Using the listing below, report all lines holding the word "Blender".
▬▬▬
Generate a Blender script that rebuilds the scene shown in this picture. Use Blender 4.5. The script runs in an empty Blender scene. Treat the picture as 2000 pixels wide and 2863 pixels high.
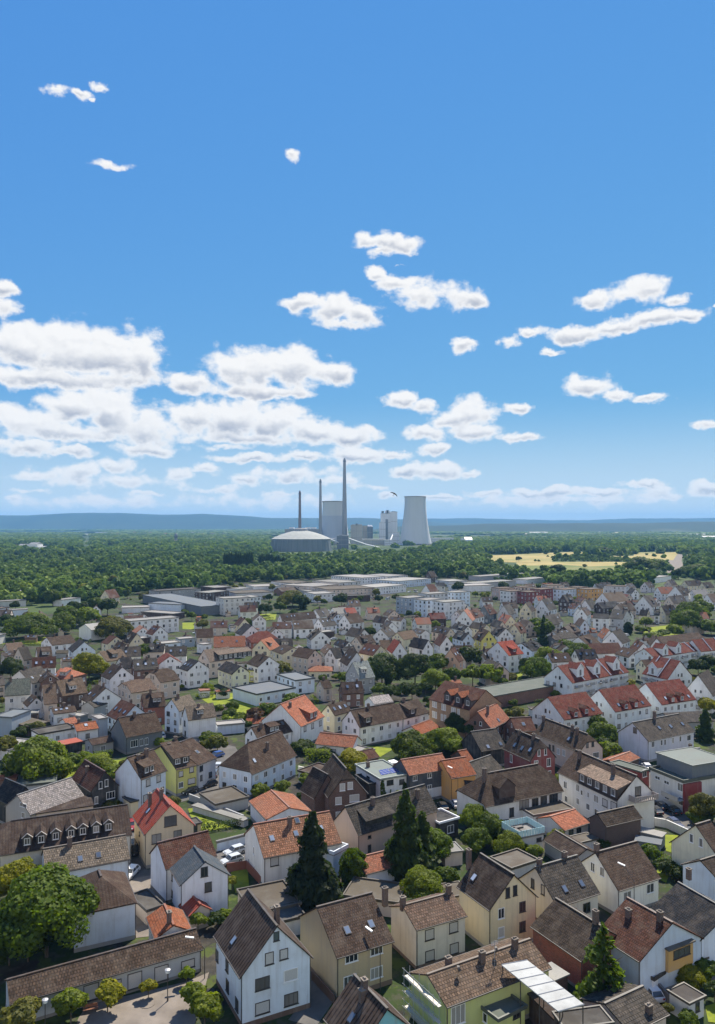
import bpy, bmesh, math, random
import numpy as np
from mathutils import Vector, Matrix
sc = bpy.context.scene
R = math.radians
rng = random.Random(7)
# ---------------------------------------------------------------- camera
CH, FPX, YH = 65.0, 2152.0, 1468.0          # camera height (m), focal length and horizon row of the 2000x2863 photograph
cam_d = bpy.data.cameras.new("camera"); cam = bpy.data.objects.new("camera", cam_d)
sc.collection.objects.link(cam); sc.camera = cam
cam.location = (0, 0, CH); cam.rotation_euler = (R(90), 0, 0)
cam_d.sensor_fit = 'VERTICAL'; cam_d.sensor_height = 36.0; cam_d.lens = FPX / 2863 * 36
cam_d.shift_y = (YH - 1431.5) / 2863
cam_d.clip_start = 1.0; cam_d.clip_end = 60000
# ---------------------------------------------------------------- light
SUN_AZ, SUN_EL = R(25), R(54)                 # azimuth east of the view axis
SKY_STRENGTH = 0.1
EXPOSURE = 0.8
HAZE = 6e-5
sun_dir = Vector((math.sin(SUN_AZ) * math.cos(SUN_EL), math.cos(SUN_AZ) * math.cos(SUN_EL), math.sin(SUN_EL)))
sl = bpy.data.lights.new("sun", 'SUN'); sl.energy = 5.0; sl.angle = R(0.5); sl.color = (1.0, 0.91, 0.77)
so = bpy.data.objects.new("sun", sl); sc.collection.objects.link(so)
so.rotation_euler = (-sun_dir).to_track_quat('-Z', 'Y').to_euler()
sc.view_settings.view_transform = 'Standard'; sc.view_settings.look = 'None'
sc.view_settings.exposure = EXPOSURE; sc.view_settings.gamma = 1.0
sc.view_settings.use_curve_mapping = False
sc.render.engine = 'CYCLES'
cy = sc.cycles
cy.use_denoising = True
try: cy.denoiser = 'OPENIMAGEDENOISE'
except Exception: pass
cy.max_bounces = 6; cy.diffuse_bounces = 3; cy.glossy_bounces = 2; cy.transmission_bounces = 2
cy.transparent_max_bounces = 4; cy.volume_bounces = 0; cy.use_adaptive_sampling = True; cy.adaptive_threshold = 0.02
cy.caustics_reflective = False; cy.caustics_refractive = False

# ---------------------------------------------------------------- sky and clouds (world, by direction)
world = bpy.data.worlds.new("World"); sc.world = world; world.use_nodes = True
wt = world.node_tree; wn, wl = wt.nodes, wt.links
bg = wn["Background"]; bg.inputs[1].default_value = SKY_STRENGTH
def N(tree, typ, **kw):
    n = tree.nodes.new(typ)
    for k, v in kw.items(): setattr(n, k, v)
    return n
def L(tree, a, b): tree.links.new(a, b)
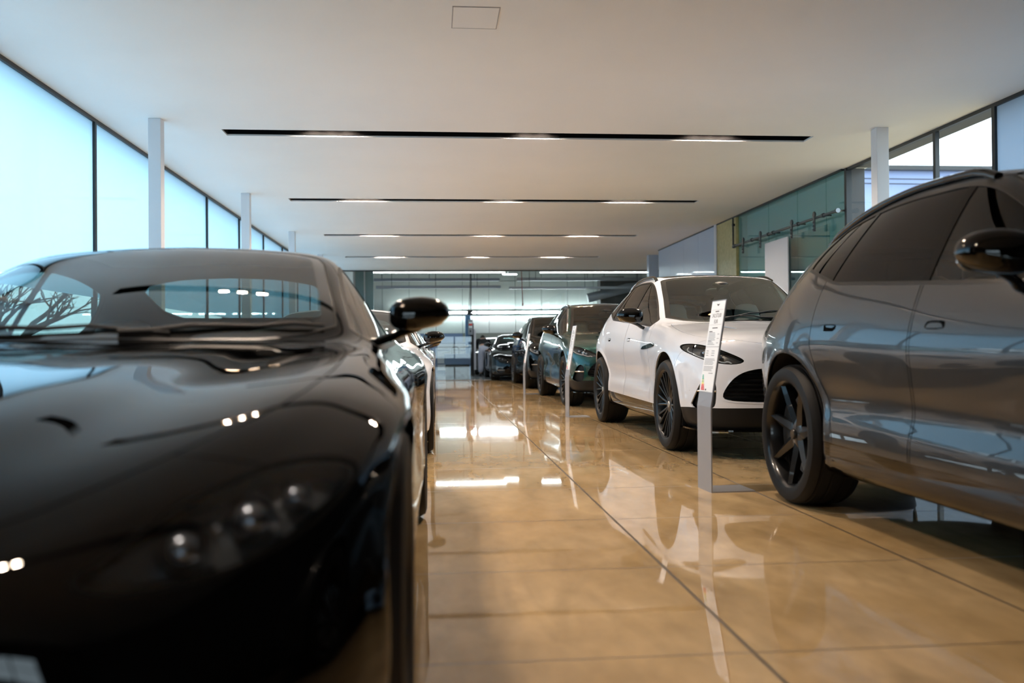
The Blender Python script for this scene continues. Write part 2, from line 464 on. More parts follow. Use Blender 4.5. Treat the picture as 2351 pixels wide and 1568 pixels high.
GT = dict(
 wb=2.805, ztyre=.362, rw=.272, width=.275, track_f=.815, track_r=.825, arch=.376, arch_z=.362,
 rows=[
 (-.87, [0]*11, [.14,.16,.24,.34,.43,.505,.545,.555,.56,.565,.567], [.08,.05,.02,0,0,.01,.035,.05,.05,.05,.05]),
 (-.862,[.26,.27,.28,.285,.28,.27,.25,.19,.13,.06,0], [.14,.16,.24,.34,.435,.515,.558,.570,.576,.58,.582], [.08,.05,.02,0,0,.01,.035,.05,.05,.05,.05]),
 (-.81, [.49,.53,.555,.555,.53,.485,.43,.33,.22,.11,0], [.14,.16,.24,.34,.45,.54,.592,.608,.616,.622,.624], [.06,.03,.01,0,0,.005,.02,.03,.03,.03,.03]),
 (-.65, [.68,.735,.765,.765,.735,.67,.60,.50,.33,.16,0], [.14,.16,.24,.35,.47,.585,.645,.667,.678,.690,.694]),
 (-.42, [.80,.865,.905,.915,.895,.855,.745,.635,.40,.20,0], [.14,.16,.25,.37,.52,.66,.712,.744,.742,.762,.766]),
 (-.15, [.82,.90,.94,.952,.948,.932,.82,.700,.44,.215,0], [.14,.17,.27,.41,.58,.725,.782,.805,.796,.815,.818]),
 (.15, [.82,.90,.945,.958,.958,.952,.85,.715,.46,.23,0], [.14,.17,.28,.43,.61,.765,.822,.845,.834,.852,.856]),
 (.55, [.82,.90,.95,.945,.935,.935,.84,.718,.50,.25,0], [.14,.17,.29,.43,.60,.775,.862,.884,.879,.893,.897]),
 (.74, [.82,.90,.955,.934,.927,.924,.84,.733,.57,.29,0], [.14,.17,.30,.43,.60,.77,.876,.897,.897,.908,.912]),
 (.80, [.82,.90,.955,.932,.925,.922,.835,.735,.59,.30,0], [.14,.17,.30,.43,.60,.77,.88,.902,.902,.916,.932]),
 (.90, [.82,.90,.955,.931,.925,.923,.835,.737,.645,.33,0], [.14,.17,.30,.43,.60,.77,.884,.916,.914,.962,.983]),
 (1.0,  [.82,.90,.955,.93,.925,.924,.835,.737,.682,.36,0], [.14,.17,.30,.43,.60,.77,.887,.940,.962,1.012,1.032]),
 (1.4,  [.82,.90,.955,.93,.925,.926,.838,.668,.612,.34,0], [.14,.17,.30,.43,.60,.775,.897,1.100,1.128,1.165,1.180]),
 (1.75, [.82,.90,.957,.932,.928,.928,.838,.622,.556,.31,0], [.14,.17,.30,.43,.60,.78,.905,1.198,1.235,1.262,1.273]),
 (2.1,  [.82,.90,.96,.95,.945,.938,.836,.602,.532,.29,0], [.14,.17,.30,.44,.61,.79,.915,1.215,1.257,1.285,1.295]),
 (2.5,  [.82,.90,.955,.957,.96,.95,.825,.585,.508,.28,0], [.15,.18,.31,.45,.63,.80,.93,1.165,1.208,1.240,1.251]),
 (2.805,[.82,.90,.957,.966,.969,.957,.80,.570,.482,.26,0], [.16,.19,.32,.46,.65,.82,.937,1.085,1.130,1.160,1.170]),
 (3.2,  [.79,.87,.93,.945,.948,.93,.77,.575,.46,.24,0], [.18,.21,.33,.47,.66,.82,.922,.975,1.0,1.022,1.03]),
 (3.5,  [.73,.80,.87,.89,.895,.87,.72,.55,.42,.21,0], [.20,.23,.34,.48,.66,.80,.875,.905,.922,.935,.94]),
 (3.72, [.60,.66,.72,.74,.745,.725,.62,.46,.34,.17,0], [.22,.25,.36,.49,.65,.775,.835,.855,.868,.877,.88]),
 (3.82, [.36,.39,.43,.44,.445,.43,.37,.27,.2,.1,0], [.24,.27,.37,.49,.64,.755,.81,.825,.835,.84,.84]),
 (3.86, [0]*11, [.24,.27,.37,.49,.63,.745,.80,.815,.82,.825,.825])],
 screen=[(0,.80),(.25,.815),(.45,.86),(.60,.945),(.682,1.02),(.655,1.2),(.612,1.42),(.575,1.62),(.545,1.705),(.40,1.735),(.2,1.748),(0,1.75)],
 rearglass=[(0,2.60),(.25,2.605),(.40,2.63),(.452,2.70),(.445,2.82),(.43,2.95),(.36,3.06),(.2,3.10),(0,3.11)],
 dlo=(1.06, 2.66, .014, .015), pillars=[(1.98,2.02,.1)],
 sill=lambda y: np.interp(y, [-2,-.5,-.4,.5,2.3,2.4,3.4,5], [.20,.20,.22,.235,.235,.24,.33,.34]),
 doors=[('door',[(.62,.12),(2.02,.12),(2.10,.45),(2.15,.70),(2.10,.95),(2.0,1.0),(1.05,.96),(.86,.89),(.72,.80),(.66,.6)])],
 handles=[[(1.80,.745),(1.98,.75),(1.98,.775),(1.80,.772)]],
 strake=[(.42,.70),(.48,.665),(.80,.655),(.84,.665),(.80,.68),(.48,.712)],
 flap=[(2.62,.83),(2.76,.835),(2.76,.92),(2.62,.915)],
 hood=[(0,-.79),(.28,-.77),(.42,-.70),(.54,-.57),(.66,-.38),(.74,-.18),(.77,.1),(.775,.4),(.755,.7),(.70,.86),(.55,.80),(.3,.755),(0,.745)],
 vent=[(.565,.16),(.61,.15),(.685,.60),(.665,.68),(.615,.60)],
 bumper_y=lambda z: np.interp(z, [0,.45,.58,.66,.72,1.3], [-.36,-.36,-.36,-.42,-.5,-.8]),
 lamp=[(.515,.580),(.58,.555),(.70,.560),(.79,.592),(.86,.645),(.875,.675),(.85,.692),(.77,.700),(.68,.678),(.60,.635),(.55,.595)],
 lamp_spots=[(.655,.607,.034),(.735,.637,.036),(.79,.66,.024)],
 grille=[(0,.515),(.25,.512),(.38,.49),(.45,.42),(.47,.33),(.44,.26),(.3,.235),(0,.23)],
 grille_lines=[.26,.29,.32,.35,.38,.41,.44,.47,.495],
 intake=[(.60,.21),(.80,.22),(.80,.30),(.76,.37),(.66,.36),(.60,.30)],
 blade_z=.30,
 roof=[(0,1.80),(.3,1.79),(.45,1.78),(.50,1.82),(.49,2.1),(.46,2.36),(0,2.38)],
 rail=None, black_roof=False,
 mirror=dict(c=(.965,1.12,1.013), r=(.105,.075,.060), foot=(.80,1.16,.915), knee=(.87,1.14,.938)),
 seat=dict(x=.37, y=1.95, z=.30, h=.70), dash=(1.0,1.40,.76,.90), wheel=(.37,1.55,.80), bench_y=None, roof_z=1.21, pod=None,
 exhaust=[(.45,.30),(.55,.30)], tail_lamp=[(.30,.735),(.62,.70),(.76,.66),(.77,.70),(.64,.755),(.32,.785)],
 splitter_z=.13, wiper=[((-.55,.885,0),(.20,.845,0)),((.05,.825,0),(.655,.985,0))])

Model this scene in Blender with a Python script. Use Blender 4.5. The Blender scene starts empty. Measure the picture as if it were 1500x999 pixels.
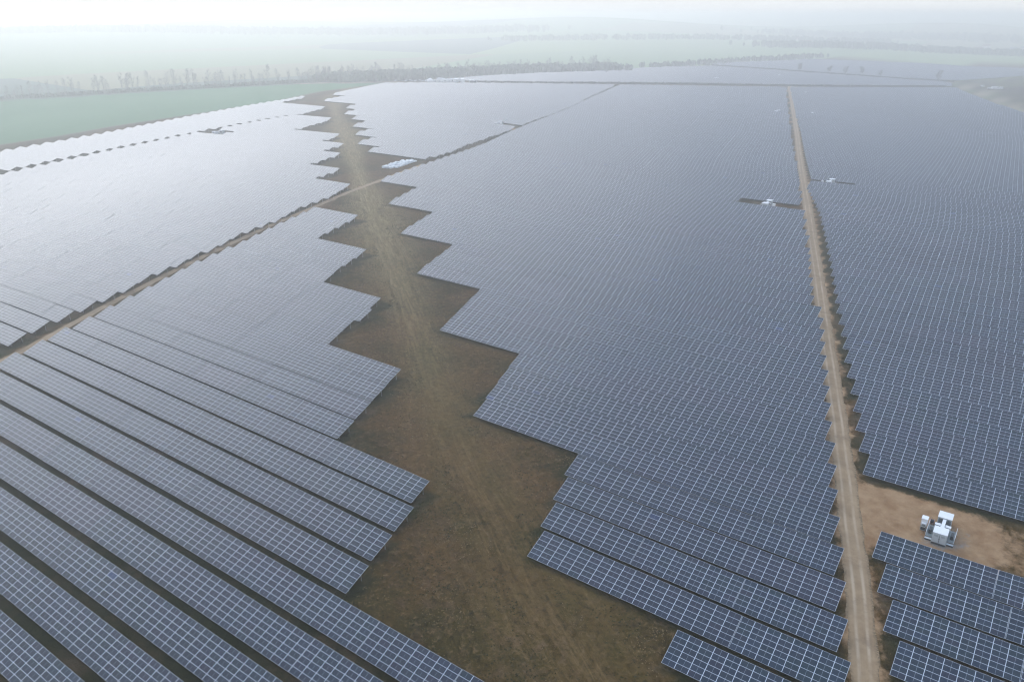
▬▬▬
Reply:
Generate a Blender script that rebuilds the scene shown in this picture. Use Blender 4.5. The script runs in an empty Blender scene. Treat the picture as 2000 pixels wide and 2863 pixels high.
The Blender Python script for this scene continues. Write part 2, from line 464 on. More parts follow. Use Blender 4.5. Treat the picture as 2351 pixels wide and 1568 pixels high.
Model this scene in Blender with a Python script. Use Blender 4.5. The Blender scene starts empty. Measure the picture as if it were 1500x999 pixels.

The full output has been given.